Begin Information provided
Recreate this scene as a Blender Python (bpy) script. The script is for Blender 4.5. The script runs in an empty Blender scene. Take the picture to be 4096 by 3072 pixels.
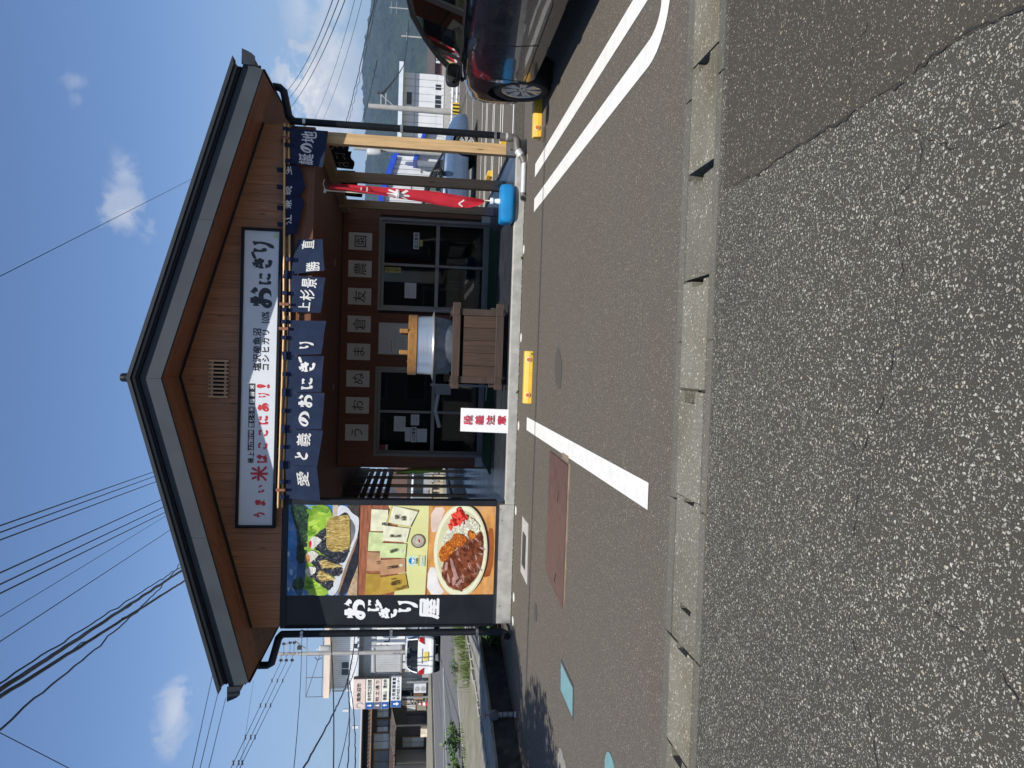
import bpy, bmesh, math, random
from mathutils import Vector, Matrix, noise
random.seed(7)
SC = bpy.context.scene
COL = SC.collection
PI = math.pi

# ------------------------------------------------------------------ camera
cam_d = bpy.data.cameras.new('camera')
cam = bpy.data.objects.new('camera', cam_d)
COL.objects.link(cam)
SC.camera = cam
right = Vector((0.99902, 0.03372, 0.02876))
up = Vector((-0.03273, 0.12364, 0.99179))
fwd = Vector((-0.02989, 0.99175, -0.12462))
M = Matrix.Identity(4)                     # the phone is held upright, the picture is stored on its side
for i in range(3):
    M[i][0] = -up[i]; M[i][1] = right[i]; M[i][2] = -fwd[i]
M[0][3], M[1][3], M[2][3] = 0.0, 0.0, 1.38
cam.matrix_world = M
cam_d.sensor_width = 36.0
cam_d.lens = 36.0 * 3000.0 / 4096.0
cam_d.clip_start = 0.05
cam_d.clip_end = 30000.0

# ------------------------------------------------------------------ sun, sky, exposure
SUN_EL = math.radians(56.0)
SUN_AZ = math.radians(5.0)                 # a little to the right of straight behind the camera
to_sun = Vector((math.sin(SUN_AZ) * math.cos(SUN_EL), -math.cos(SUN_AZ) * math.cos(SUN_EL), math.sin(SUN_EL)))
sun_d = bpy.data.lights.new('sun', 'SUN')
sun_d.energy = 4.6
sun_d.angle = math.radians(0.53)
sun_d.color = (1.0, 0.955, 0.88)
sun = bpy.data.objects.new('sun', sun_d)
COL.objects.link(sun)
sun.rotation_euler = (-to_sun).to_track_quat('-Z', 'Y').to_euler()
sun.location = (0, -20, 40)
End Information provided
- _Set problem_
Reproduce each line word for word and drop the pictures.

- _Response to the task_
Recreate this scene as a Blender Python (bpy) script. The script is for Blender 4.5. The script runs in an empty Blender scene. Take the picture to be 4096 by 3072 pixels.
import bpy, bmesh, math, random
from mathutils import Vector, Matrix, noise
random.seed(7)
SC = bpy.context.scene
COL = SC.collection
PI = math.pi

# ------------------------------------------------------------------ camera
cam_d = bpy.data.cameras.new('camera')
cam = bpy.data.objects.new('camera', cam_d)
COL.objects.link(cam)
SC.camera = cam
right = Vector((0.99902, 0.03372, 0.02876))
up = Vector((-0.03273, 0.12364, 0.99179))
fwd = Vector((-0.02989, 0.99175, -0.12462))
M = Matrix.Identity(4)                     # the phone is held upright, the picture is stored on its side
for i in range(3):
    M[i][0] = -up[i]; M[i][1] = right[i]; M[i][2] = -fwd[i]
M[0][3], M[1][3], M[2][3] = 0.0, 0.0, 1.38
cam.matrix_world = M
cam_d.sensor_width = 36.0
cam_d.lens = 36.0 * 3000.0 / 4096.0
cam_d.clip_start = 0.05
cam_d.clip_end = 30000.0

# ------------------------------------------------------------------ sun, sky, exposure
SUN_EL = math.radians(56.0)
SUN_AZ = math.radians(5.0)                 # a little to the right of straight behind the camera
to_sun = Vector((math.sin(SUN_AZ) * math.cos(SUN_EL), -math.cos(SUN_AZ) * math.cos(SUN_EL), math.sin(SUN_EL)))
sun_d = bpy.data.lights.new('sun', 'SUN')
sun_d.energy = 4.6
sun_d.angle = math.radians(0.53)
sun_d.color = (1.0, 0.955, 0.88)
sun = bpy.data.objects.new('sun', sun_d)
COL.objects.link(sun)
sun.rotation_euler = (-to_sun).to_track_quat('-Z', 'Y').to_euler()
sun.location = (0, -20, 40)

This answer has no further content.